Exercise
The lines from the top of the material below through the line containing "return [at(a, b, y=c) for a, b, c in l]" are to be printed exactly, with pictures omitted.

Collected data
━━━━
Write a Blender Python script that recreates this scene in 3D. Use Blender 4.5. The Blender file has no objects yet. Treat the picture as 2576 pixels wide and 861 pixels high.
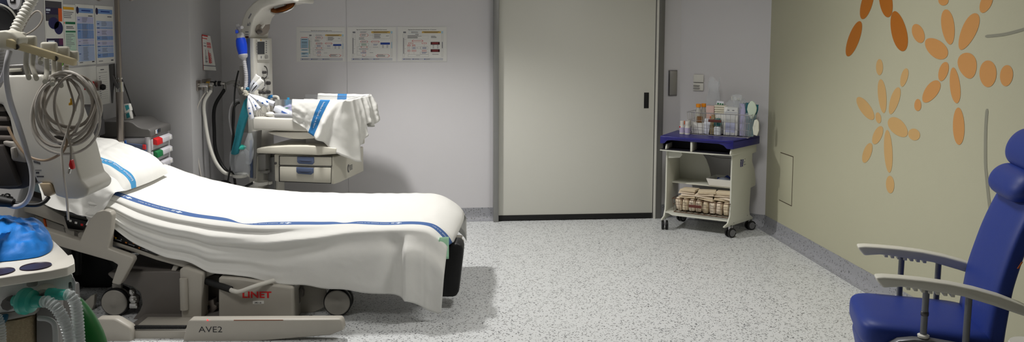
import bpy, bmesh, math, random
from mathutils import Vector as V, Matrix, noise
random.seed(7)
SC = bpy.context.scene
COL = SC.collection
PI = math.pi

# ------------------------------------------------------------------ camera
FOC, PPX, PPY, YAW, PITCH, ROLL, EYE = 1950.0, 1288.0, 244.85, .0953, .0806, .0041, V((0, 0, 1.5))
_f = V((math.sin(YAW)*math.cos(PITCH), math.cos(YAW)*math.cos(PITCH), -math.sin(PITCH)))
_r = V((math.cos(YAW), -math.sin(YAW), 0))
_u = _r.cross(_f)
CR = math.cos(ROLL)*_r + math.sin(ROLL)*_u
CU = -math.sin(ROLL)*_r + math.cos(ROLL)*_u
CF = _f
cd = bpy.data.cameras.new('camera')
cam = bpy.data.objects.new('camera', cd)
COL.objects.link(cam)
cd.sensor_fit = 'HORIZONTAL'
cd.sensor_width = 36
cd.lens = FOC/2576*36
cd.shift_y = -(430.5-PPY)/2576
cd.clip_start = .05
M = Matrix((CR, CU, -CF)).transposed().to_4x4()
M.translation = EYE
cam.matrix_world = M
SC.camera = cam


def ray(px, py):
    return CF + CR*((px-PPX)/FOC) - CU*((py-PPY)/FOC)


def at(px, py, x=None, y=None, z=None, pl=None):
    """the point of a plane that the photograph shows at a pixel"""
    d = ray(px, py)
    if x is not None: t = x/d.x
    elif y is not None: t = y/d.y
    elif z is not None: t = (z-EYE.z)/d.z
    else:
        p, n = pl
        t = (V(p)-EYE).dot(n)/d.dot(n)
    return EYE + d*t


def pth(l):
    return [at(a, b, y=c) for a, b, c in l]


def cr(pts, n=8, closed=False):
    """Catmull-Rom through the points"""
    pts = [V(p) for p in pts]
    m = len(pts)
    out = []
    rng = range(m) if closed else range(m-1)
    for i in rng:
        if closed:
            a, b, c, d = pts[i-1], pts[i], pts[(i+1) % m], pts[(i+2) % m]
        else:
            b, c = pts[i], pts[i+1]
            a = pts[i-1] if i else b*2-c
            d = pts[i+2] if i+2 < m else c*2-b
        for k in range(n):
            t = k/n
            out.append(.5*((2*b)+(c-a)*t+(2*a-5*b+4*c-d)*t*t+(3*b-a-3*c+d)*t*t*t))
    if not closed: out.append(pts[-1])
    return out


def lerp1(x, xs, ys):
    """piecewise-smooth interpolation of a table"""
    if x <= xs[0]: return ys[0]
    for i in range(len(xs)-1):
        if x <= xs[i+1]:
            t = (x-xs[i])/(xs[i+1]-xs[i])
            y0, y1 = ys[i], ys[i+1]
            m0 = ((ys[i+1]-ys[i-1])/(xs[i+1]-xs[i-1]) if i else (y1-y0)/(xs[1]-xs[0]))*(xs[i+1]-xs[i])
            m1 = ((ys[i+2]-ys[i])/(xs[i+2]-xs[i]) if i+2 < len(xs) else (y1-y0)/(xs[i+1]-xs[i]))*(xs[i+1]-xs[i])
            t2, t3 = t*t, t*t*t
            return (2*t3-3*t2+1)*y0+(t3-2*t2+t)*m0+(-2*t3+3*t2)*y1+(t3-t2)*m1
    return ys[-1]


# ------------------------------------------------------------------ materials
def lin(c):
    return tuple(((v/255)/12.92 if v/255 <= .04045 else ((v/255+.055)/1.055)**2.4) for v in c)


MATS = {}


def mat(name, rgb, rough=.5, metal=0.0, var=.04, scale=18.0, bump=0.0, bscale=60.0, trans=0.0, alpha=1.0, emit=None, coat=0.0, sheen=0.0, ior=1.45):
    if name in MATS: return MATS[name]
    m = bpy.data.materials.new(name)
    m.use_nodes = True
    nt = m.node_tree
    b = nt.nodes['Principled BSDF']
    c = lin(rgb)
    tc = nt.nodes.new('ShaderNodeTexCoord')
    nz = nt.nodes.new('ShaderNodeTexNoise')
    nz.inputs['Scale'].default_value = scale
    nz.inputs['Detail'].default_value = 4
    nt.links.new(tc.outputs['Object'], nz.inputs['Vector'])
    rp = nt.nodes.new('ShaderNodeMixRGB')
    rp.inputs['Color1'].default_value = (*[v*(1-var) for v in c], 1)
    rp.inputs['Color2'].default_value = (*[min(1, v*(1+var)) for v in c], 1)
    nt.links.new(nz.outputs['Fac'], rp.inputs['Fac'])
    nt.links.new(rp.outputs['Color'], b.inputs['Base Color'])
    b.inputs['Roughness'].default_value = rough
    b.inputs['Metallic'].default_value = metal
    b.inputs['IOR'].default_value = ior
    b.inputs['Transmission Weight'].default_value = trans
    b.inputs['Alpha'].default_value = alpha
    b.inputs['Coat Weight'].default_value = coat
    b.inputs['Sheen Weight'].default_value = sheen
    if emit:
        b.inputs['Emission Color'].default_value = (*lin(emit[0]), 1)
        b.inputs['Emission Strength'].default_value = emit[1]
    if bump:
        n2 = nt.nodes.new('ShaderNodeTexNoise')
        n2.inputs['Scale'].default_value = bscale
        n2.inputs['Detail'].default_value = 5
        nt.links.new(tc.outputs['Object'], n2.inputs['Vector'])
        bp = nt.nodes.new('ShaderNodeBump')
        bp.inputs['Strength'].default_value = bump
        bp.inputs['Distance'].default_value = .01
        nt.links.new(n2.outputs['Fac'], bp.inputs['Height'])
        nt.links.new(bp.outputs['Normal'], b.inputs['Normal'])
    MATS[name] = m
    return m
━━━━
Result of the exercise
Write a Blender Python script that recreates this scene in 3D. Use Blender 4.5. The Blender file has no objects yet. Treat the picture as 2576 pixels wide and 861 pixels high.
import bpy, bmesh, math, random
from mathutils import Vector as V, Matrix, noise
random.seed(7)
SC = bpy.context.scene
COL = SC.collection
PI = math.pi

# ------------------------------------------------------------------ camera
FOC, PPX, PPY, YAW, PITCH, ROLL, EYE = 1950.0, 1288.0, 244.85, .0953, .0806, .0041, V((0, 0, 1.5))
_f = V((math.sin(YAW)*math.cos(PITCH), math.cos(YAW)*math.cos(PITCH), -math.sin(PITCH)))
_r = V((math.cos(YAW), -math.sin(YAW), 0))
_u = _r.cross(_f)
CR = math.cos(ROLL)*_r + math.sin(ROLL)*_u
CU = -math.sin(ROLL)*_r + math.cos(ROLL)*_u
CF = _f
cd = bpy.data.cameras.new('camera')
cam = bpy.data.objects.new('camera', cd)
COL.objects.link(cam)
cd.sensor_fit = 'HORIZONTAL'
cd.sensor_width = 36
cd.lens = FOC/2576*36
cd.shift_y = -(430.5-PPY)/2576
cd.clip_start = .05
M = Matrix((CR, CU, -CF)).transposed().to_4x4()
M.translation = EYE
cam.matrix_world = M
SC.camera = cam


def ray(px, py):
    return CF + CR*((px-PPX)/FOC) - CU*((py-PPY)/FOC)


def at(px, py, x=None, y=None, z=None, pl=None):
    """the point of a plane that the photograph shows at a pixel"""
    d = ray(px, py)
    if x is not None: t = x/d.x
    elif y is not None: t = y/d.y
    elif z is not None: t = (z-EYE.z)/d.z
    else:
        p, n = pl
        t = (V(p)-EYE).dot(n)/d.dot(n)
    return EYE + d*t


def pth(l):
    return [at(a, b, y=c) for a, b, c in l]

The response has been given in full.